### Entries with scene source code
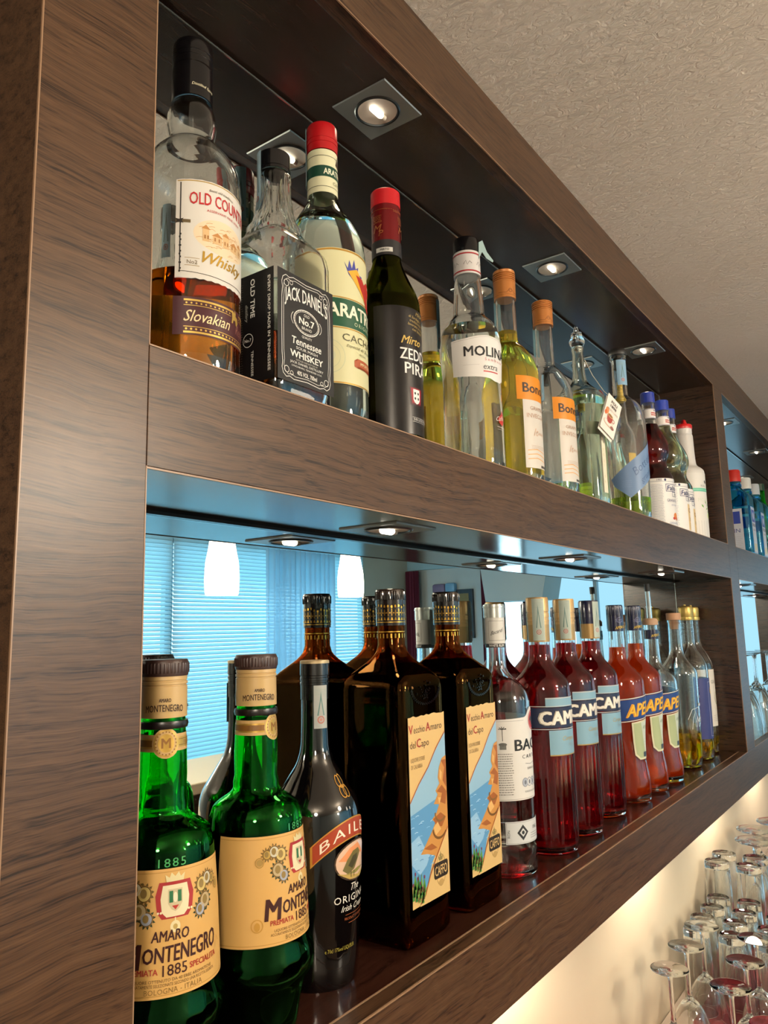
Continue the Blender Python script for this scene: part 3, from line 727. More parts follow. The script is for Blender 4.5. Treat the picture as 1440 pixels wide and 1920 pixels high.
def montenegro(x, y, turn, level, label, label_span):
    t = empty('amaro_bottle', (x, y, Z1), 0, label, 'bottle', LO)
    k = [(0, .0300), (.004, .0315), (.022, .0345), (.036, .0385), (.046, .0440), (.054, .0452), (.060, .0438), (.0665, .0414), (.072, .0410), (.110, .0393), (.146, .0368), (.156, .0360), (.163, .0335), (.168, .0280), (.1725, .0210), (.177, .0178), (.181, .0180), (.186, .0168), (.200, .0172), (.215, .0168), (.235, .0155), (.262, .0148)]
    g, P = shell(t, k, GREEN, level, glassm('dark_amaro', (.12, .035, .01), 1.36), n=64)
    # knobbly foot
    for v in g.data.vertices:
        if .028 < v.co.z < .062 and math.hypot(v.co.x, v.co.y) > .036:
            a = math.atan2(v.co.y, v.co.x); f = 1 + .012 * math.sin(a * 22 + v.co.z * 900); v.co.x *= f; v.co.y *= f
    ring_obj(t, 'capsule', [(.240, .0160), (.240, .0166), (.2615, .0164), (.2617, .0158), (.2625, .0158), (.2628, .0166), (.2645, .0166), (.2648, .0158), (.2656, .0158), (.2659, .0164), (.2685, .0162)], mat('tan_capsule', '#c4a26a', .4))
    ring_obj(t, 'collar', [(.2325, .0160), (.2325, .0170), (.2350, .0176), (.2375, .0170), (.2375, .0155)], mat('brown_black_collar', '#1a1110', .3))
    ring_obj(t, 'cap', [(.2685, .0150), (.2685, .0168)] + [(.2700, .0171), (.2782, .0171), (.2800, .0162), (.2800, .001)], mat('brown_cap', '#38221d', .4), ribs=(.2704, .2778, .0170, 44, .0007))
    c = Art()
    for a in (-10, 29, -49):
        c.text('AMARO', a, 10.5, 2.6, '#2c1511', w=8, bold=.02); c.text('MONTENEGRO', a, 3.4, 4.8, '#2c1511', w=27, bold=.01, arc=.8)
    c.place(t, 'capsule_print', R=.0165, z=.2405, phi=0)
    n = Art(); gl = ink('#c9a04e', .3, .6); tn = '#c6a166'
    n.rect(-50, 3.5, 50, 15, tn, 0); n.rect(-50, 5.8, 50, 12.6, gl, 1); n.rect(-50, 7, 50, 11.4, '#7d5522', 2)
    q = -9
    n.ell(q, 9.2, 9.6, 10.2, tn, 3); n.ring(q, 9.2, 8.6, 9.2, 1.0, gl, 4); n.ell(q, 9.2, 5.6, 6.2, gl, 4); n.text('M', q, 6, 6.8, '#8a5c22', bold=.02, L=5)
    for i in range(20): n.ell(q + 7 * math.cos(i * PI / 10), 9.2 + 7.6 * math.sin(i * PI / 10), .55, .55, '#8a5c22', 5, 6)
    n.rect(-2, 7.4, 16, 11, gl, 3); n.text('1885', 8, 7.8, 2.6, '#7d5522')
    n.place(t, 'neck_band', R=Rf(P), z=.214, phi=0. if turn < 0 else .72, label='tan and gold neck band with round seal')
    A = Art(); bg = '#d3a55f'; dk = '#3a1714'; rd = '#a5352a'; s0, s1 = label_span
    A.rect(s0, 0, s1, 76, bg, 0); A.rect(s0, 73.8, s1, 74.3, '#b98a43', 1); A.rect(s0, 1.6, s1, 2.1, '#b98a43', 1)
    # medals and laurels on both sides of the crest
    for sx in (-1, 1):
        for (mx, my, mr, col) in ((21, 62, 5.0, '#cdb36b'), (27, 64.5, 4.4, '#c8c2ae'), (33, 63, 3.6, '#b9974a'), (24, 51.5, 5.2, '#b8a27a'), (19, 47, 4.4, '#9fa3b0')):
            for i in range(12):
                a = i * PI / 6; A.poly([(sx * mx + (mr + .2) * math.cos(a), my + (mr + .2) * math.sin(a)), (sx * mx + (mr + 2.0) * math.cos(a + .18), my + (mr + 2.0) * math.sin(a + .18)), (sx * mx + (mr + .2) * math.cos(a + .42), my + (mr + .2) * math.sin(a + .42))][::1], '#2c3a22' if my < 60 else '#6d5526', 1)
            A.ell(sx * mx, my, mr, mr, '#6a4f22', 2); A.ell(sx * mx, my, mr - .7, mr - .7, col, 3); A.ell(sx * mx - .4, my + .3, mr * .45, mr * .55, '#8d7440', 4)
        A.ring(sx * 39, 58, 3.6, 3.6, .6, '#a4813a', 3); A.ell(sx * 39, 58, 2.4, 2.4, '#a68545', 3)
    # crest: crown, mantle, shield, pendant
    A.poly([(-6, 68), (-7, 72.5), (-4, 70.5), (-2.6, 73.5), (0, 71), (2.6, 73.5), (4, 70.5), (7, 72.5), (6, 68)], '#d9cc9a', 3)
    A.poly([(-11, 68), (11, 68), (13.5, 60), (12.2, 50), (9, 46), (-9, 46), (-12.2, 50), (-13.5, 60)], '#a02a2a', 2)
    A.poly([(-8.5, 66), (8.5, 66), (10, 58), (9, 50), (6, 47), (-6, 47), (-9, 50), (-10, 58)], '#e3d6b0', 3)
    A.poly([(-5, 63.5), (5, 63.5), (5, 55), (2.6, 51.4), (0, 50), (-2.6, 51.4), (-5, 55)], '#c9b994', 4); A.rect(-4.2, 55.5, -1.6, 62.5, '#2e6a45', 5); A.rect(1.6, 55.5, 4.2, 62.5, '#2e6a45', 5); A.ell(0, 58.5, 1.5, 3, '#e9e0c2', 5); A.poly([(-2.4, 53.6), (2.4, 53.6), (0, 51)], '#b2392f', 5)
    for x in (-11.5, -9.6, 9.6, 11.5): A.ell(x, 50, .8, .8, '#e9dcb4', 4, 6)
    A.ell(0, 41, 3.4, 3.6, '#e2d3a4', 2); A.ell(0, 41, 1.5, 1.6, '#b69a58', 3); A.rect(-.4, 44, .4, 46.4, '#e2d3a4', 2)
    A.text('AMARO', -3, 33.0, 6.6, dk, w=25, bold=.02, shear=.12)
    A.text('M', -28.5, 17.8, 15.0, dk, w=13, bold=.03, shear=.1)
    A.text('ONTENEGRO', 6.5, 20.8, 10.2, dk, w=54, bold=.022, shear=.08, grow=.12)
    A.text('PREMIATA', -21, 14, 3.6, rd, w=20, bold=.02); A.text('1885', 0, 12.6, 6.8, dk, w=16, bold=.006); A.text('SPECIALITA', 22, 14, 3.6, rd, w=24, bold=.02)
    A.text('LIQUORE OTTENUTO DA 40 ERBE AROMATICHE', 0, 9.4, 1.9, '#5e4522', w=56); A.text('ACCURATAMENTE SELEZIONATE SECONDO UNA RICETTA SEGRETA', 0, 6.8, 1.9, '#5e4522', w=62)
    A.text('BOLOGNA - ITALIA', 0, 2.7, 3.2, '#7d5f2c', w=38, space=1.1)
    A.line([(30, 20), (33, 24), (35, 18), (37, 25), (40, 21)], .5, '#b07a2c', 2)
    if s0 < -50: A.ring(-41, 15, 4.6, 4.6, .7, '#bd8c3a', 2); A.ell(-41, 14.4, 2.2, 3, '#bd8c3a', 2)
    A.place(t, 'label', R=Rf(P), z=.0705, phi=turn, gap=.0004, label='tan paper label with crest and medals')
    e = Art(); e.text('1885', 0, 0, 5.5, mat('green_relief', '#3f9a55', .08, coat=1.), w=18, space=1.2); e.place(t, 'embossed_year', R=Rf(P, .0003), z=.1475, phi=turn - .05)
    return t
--
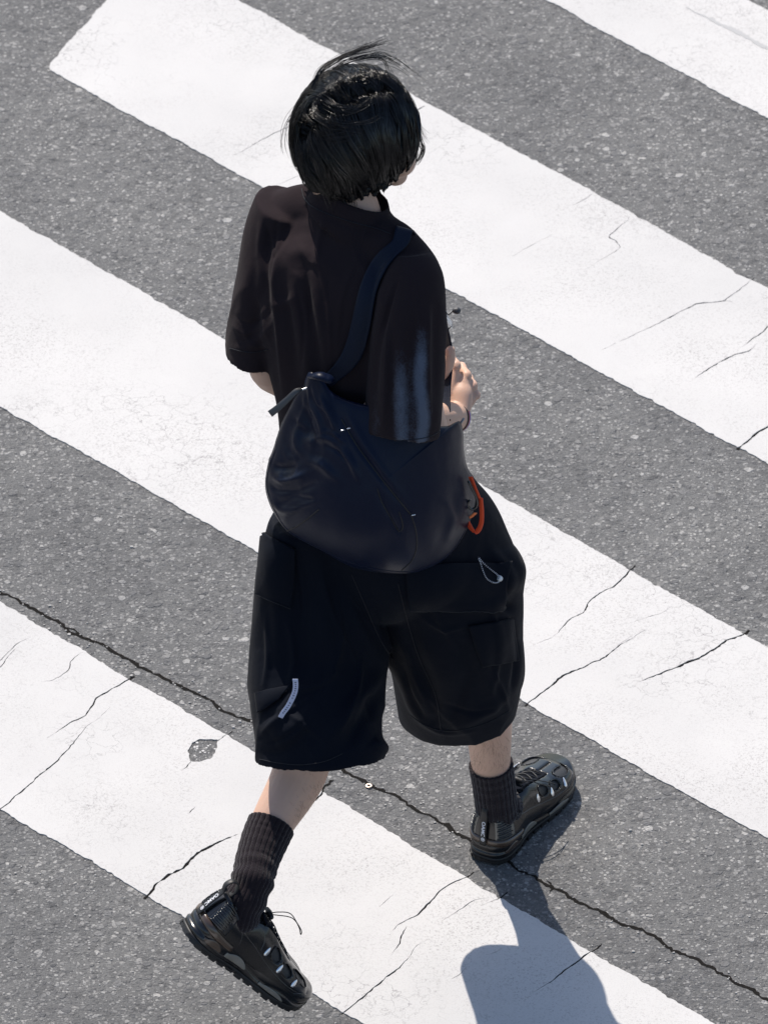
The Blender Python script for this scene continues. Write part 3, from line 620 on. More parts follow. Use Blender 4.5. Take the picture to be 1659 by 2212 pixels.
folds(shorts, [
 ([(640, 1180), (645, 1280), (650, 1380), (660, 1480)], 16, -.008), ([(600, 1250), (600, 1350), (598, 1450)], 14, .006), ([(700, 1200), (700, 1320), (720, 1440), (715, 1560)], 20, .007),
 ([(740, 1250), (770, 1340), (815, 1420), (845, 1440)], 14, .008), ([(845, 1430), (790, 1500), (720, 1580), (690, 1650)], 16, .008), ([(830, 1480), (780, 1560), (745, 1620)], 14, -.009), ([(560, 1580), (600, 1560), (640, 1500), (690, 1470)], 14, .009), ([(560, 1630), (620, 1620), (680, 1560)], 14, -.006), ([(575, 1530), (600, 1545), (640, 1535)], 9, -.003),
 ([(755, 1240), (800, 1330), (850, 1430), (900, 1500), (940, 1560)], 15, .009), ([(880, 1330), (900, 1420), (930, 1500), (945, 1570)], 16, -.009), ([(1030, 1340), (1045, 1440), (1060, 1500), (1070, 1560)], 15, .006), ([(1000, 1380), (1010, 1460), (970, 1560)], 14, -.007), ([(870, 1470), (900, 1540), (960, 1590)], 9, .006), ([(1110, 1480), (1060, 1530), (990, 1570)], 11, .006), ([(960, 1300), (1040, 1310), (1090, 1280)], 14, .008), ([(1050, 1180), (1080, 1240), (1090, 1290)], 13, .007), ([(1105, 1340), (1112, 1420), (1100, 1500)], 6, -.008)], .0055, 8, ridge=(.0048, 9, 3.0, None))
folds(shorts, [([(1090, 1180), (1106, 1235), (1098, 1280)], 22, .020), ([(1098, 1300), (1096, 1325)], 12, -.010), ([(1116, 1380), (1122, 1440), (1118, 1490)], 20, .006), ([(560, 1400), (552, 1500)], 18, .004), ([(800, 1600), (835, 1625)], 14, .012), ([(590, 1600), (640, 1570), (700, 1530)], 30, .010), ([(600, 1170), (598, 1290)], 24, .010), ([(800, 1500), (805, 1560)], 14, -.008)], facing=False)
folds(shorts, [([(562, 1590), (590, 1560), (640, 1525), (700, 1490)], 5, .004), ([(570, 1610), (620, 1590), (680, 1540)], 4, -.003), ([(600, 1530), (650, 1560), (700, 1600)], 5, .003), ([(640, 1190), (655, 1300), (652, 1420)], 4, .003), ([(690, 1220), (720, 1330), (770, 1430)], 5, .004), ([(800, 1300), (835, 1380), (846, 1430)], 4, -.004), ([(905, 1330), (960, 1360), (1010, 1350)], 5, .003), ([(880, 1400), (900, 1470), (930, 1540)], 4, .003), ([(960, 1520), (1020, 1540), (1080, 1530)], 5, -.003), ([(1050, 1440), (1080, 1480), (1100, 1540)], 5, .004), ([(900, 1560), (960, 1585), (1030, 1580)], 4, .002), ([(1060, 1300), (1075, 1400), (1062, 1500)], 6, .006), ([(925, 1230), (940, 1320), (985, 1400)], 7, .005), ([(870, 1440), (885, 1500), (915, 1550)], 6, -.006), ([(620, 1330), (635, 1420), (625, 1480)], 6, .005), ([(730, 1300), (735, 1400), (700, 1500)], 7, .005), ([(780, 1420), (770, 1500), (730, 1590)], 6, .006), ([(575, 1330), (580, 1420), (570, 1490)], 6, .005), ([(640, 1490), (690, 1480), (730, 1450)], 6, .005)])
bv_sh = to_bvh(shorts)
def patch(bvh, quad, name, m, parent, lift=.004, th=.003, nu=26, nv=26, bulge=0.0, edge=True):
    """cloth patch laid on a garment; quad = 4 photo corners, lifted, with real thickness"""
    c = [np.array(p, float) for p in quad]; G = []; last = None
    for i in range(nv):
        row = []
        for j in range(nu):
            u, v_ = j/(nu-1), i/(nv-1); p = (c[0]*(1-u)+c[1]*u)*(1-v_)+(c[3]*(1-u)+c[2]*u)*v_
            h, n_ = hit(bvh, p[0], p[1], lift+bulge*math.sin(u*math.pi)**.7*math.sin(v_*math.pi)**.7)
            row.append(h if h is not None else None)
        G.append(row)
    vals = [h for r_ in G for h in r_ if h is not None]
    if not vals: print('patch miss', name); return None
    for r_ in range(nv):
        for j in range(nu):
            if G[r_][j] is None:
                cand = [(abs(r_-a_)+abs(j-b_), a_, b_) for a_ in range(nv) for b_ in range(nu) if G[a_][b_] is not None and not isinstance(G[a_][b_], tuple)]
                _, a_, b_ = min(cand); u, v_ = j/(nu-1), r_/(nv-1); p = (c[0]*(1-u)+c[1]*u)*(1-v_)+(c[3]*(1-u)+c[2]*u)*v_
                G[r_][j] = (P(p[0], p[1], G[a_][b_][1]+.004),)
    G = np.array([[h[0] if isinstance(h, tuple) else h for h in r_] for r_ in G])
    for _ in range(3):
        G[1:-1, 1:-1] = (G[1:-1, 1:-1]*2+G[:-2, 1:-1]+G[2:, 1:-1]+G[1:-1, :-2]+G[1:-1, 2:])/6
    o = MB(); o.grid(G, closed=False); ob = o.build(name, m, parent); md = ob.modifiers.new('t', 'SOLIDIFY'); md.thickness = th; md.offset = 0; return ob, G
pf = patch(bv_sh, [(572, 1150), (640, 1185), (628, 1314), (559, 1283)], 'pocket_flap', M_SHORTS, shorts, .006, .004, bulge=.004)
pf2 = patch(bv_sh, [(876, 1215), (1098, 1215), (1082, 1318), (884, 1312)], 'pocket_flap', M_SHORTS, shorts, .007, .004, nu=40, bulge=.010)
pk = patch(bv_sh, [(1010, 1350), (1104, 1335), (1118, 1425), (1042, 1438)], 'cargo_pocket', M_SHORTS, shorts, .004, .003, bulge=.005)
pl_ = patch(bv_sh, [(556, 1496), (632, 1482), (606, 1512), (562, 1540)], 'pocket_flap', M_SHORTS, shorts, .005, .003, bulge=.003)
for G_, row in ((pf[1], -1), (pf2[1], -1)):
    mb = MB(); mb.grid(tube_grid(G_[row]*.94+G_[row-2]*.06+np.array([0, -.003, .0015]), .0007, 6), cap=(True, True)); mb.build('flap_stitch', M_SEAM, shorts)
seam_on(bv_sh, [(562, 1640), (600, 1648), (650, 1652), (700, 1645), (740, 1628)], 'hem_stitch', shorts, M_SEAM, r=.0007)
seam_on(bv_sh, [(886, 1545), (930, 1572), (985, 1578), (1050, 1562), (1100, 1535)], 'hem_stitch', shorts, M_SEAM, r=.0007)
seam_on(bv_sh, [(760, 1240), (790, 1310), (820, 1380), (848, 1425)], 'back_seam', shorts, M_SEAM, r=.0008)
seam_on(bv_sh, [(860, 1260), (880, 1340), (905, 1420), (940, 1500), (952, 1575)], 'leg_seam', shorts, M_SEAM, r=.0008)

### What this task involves
Show every line from the entries above in which "part" appears.

### Finished task
Continue the Blender Python script for this scene: part 3, from line 727. More parts follow. The script is for Blender 4.5. Treat the picture as 1440 pixels wide and 1920 pixels high.
The Blender Python script for this scene continues. Write part 3, from line 620 on. More parts follow. Use Blender 4.5. Take the picture to be 1659 by 2212 pixels.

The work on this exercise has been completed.